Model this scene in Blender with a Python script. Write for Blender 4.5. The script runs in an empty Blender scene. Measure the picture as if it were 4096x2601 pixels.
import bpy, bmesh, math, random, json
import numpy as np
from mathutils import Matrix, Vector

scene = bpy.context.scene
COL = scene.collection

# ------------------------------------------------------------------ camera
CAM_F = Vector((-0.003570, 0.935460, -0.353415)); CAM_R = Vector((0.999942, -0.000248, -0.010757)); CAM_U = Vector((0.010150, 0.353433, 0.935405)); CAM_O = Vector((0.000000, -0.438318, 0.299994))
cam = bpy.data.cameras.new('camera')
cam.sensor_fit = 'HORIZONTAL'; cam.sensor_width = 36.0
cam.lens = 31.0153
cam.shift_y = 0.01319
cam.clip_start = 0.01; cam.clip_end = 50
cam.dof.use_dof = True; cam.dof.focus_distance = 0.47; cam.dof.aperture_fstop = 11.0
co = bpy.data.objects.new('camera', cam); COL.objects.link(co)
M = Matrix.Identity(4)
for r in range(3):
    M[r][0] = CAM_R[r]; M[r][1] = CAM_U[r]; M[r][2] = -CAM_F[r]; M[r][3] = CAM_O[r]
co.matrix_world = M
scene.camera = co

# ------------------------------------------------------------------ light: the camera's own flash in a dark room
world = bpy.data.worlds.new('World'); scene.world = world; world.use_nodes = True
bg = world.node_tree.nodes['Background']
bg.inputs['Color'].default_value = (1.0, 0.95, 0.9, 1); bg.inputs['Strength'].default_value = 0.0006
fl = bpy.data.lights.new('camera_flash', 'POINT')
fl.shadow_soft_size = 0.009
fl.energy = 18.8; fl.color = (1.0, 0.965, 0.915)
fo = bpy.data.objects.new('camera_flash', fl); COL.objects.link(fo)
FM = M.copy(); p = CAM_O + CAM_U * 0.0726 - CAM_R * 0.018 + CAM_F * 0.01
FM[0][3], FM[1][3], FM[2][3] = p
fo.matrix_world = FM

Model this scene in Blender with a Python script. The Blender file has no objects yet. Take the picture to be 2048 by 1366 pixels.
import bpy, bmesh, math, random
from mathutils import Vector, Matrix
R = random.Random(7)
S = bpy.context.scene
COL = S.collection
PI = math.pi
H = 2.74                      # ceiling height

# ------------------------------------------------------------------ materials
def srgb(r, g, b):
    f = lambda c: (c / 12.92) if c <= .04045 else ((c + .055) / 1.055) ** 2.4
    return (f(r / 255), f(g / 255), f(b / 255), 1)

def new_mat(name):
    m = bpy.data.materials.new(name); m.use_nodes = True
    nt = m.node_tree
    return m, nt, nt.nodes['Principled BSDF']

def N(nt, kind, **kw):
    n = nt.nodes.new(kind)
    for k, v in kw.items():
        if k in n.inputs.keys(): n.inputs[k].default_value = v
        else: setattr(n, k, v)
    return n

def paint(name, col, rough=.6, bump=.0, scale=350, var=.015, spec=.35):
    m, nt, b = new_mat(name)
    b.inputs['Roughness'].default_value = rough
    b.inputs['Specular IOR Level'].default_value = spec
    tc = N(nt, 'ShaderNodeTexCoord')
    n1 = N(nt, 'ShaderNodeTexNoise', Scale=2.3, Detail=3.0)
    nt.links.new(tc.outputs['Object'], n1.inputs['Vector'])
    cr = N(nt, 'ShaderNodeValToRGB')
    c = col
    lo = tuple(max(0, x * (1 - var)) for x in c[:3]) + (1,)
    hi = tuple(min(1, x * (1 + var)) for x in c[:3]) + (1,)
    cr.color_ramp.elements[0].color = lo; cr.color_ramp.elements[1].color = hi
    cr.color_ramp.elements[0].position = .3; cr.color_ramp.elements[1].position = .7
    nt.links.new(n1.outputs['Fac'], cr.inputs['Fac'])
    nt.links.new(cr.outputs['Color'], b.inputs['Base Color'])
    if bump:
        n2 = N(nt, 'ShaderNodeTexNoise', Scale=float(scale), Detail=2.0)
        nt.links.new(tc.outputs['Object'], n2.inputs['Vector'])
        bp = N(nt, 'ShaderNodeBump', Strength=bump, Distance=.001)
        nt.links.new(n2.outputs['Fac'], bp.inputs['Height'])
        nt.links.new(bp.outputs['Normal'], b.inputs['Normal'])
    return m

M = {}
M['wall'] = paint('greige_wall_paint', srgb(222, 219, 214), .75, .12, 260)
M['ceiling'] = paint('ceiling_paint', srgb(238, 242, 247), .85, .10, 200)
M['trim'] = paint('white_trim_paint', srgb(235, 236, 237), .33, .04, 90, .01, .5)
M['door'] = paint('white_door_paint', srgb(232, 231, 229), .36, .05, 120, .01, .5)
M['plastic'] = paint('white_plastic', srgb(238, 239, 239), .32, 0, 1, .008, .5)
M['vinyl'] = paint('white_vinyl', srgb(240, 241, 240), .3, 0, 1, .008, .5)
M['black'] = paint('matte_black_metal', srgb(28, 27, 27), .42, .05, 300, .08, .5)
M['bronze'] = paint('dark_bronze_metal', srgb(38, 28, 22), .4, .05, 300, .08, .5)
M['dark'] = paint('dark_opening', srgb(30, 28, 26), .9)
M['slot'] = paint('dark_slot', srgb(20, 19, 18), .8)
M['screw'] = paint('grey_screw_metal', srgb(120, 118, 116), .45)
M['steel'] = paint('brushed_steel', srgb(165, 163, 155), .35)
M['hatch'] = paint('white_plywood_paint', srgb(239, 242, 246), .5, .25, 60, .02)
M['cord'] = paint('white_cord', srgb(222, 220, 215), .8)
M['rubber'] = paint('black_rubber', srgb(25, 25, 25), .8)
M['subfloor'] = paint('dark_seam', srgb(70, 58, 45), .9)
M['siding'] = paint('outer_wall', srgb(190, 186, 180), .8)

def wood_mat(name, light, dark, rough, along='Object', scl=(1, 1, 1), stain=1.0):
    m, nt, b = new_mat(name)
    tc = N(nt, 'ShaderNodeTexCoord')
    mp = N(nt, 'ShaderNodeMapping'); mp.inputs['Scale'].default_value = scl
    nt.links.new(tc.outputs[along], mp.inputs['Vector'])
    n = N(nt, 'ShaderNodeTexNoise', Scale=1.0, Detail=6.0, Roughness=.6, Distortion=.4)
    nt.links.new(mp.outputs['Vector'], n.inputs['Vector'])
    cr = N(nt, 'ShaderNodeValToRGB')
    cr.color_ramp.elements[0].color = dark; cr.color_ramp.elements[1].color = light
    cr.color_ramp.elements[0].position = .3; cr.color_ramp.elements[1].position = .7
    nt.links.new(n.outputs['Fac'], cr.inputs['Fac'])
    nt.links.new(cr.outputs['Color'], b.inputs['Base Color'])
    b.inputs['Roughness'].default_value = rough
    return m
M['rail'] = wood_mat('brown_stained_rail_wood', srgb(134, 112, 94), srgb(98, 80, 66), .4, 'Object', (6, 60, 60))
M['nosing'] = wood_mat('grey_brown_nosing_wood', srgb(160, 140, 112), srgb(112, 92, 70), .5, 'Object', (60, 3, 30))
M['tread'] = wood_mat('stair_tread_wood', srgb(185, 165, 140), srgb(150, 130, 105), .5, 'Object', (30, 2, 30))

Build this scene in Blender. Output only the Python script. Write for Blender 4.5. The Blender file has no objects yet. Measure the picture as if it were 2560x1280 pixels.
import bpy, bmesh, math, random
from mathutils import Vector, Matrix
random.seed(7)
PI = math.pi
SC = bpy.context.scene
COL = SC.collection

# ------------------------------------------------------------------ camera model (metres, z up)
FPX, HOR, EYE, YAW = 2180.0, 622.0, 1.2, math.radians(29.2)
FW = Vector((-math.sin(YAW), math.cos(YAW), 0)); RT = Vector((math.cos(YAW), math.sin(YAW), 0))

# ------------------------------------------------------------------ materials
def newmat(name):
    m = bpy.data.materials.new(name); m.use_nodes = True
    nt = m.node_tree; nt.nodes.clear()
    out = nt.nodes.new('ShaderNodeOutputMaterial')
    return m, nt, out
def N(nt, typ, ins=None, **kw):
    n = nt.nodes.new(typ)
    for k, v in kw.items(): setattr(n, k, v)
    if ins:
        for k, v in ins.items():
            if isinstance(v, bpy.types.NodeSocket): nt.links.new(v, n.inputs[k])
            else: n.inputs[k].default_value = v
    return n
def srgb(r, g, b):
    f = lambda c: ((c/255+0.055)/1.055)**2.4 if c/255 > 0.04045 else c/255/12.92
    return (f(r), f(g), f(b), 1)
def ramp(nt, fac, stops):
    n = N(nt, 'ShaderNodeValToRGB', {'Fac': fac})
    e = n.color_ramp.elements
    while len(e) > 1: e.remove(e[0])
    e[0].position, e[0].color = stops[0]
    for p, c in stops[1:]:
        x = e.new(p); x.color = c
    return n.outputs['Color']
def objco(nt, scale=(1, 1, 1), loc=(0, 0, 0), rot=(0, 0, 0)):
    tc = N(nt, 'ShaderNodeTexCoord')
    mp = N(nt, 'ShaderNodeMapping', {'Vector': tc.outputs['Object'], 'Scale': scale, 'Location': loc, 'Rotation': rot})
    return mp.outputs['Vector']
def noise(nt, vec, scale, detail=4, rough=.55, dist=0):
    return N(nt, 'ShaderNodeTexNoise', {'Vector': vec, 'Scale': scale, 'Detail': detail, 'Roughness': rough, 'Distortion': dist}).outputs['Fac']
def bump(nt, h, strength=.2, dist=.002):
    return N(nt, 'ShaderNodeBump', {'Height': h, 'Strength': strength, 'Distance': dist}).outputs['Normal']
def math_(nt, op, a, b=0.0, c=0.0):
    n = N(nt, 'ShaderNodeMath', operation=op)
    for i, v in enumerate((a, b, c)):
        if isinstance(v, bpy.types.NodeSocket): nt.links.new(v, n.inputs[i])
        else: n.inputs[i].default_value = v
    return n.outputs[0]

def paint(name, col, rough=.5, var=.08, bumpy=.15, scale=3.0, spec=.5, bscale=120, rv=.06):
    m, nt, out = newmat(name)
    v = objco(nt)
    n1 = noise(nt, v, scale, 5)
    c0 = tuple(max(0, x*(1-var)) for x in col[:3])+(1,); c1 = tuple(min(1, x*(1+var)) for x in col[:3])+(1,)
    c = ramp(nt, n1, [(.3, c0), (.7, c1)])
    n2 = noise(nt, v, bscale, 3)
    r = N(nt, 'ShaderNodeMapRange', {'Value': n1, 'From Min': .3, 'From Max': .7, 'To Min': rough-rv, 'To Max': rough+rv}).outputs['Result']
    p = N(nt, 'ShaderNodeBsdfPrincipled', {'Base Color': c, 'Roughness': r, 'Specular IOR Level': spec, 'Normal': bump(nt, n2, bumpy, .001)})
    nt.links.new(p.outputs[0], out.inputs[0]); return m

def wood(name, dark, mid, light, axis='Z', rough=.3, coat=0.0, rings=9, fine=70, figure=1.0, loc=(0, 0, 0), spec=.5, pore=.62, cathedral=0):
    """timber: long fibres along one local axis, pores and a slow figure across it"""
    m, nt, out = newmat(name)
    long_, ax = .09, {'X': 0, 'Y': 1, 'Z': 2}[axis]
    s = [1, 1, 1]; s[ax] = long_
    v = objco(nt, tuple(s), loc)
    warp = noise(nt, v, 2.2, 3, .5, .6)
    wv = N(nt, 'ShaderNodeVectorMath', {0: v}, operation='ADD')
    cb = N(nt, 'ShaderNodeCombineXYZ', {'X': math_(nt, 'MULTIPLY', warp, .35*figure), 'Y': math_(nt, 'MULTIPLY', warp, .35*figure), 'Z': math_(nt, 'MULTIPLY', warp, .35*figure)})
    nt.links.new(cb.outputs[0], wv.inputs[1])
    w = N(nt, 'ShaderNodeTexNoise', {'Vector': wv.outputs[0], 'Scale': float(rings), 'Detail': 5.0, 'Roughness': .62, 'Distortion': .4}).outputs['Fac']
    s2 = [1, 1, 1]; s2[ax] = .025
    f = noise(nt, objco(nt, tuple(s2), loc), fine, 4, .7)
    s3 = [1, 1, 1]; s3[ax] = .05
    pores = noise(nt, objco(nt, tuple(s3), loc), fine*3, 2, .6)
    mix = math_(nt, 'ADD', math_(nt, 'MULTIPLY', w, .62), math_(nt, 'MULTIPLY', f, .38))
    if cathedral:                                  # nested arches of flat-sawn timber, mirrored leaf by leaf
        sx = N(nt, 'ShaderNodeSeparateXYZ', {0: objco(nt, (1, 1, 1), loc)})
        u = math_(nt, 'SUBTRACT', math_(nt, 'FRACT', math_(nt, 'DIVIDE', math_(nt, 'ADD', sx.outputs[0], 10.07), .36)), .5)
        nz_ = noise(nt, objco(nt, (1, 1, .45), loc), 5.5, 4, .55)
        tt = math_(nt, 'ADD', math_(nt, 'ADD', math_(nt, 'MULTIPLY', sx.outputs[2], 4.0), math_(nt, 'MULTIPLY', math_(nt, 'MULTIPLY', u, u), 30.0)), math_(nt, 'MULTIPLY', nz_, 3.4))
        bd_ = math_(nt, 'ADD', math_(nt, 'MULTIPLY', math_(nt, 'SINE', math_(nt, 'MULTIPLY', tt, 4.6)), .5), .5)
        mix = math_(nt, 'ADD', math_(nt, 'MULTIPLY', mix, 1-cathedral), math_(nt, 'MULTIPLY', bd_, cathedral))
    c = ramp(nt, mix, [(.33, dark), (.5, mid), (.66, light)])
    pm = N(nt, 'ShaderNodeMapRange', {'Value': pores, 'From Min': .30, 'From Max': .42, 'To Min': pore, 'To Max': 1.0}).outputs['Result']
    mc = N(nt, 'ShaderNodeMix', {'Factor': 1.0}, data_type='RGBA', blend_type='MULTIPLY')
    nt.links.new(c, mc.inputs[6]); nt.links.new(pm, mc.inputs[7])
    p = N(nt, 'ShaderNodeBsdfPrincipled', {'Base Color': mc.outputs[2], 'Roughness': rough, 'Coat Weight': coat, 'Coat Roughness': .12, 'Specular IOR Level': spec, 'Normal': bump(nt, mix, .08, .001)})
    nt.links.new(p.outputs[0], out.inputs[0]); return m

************

▶ To be done
Write out word for word only the lines from the start of the entries down to the line with "COL = scene.collection", please, including both ends.

▶ Written answer
Model this scene in Blender with a Python script. Write for Blender 4.5. The script runs in an empty Blender scene. Measure the picture as if it were 4096x2601 pixels.
import bpy, bmesh, math, random, json
import numpy as np
from mathutils import Matrix, Vector

scene = bpy.context.scene
COL = scene.collection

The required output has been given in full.